2 O sistema processual penal brasileiro e sua caracterização: acusatório, misto ou inquisitório?

Não há dúvida: a discussão sobre o formato e as condições de produção do saber, ou seja, sobre o modo de produção da verdade é, invariavelmente, uma discussão sobre a opção necessária entre um processo penal constitucional de um Estado Democrático de Direito ou um processo penal com viés autoritário e persecutório, herdeiro da Inquisição. A partir desse parâmetro de aferição, fica colocada em questão a caracterização do sistema processual penal brasileiro. Para Kant de Lima, “no Brasil, uma ordem constitucional igualitária é aplicada de maneira hierárquica pelo sistema judicial. Diferentes tratamentos legais são dispensados às mesmas infrações, dependendo da situação social ou profissional do sujeito” (Kant de Lima, 1995, p. 1). Segundo Misse, “o problema é que no Brasil, o Estado nunca conseguiu completamente o monopólio do uso legítimo da violência, nem foi capaz de oferecer igualmente a todos os cidadãos acesso judicial à resolução de conflitos” (Misse, 2008, p. 374). Portanto, mesmo preliminarmente já pode ser percebido que o sistema brasileiro se mostra precário no que se refere à produção de verdades judiciárias, na medida em que entram em questão critérios que extrapolam por completo a verificação de responsabilidade jurídica pela prática de um fato típico, antijurídico e culpável, de acordo com os critérios da dogmática penal. Ou seja: há obstáculos nitidamente visíveis à concreta implementação de um modelo racional-legal de produção de “verdades” judiciais.

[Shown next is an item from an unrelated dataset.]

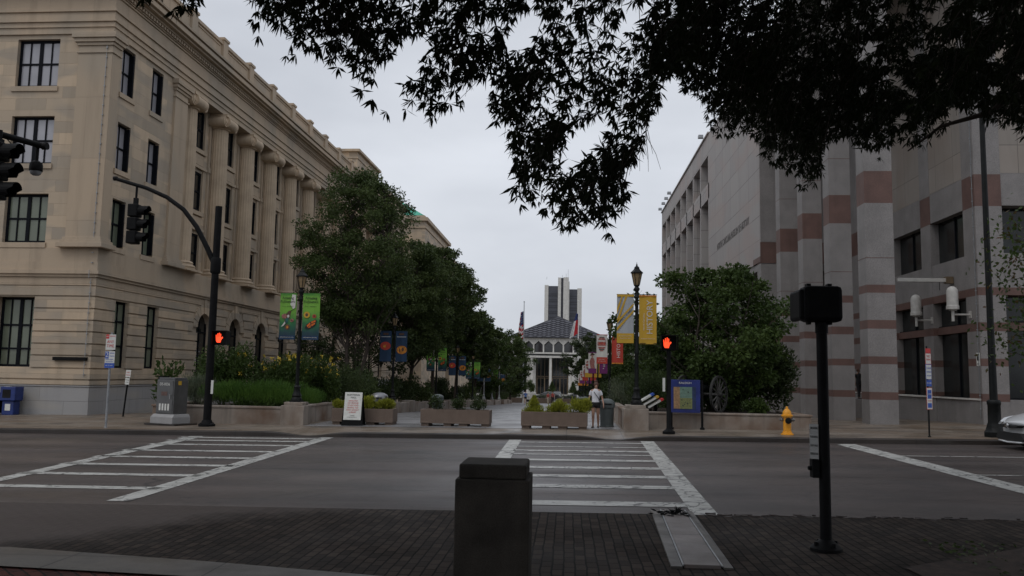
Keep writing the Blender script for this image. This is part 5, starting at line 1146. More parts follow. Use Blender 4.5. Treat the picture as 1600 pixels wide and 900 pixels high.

Apesar de tais considerações, parte significativa dos processualistas penais afirma que no Brasil vigora um sistema misto, predominantemente considerado como acusatório. O nome mais destacado dessa corrente é, provavelmente, Fernando Capez. No entanto, tais processualistas ignoram aspectos de ordem empírica e normativa que desmentem essa caracterização. O formato da investigação preliminar brasileira (assim como as condições em que ela se dá) e alguns dispositivos inquisitoriais de caráter processual mostram o quanto é equivocada essa posição, como bem percebeu Kant de Lima (Kant de Lima, 1989, p. 75). A constatação do autor é, inclusive, compartilhada pela doutrina mais progressista em relação ao tema: o comprometimento do modelo acusatório brasileiro se dá nas duas etapas, ainda que seja mais evidente na fase preliminar.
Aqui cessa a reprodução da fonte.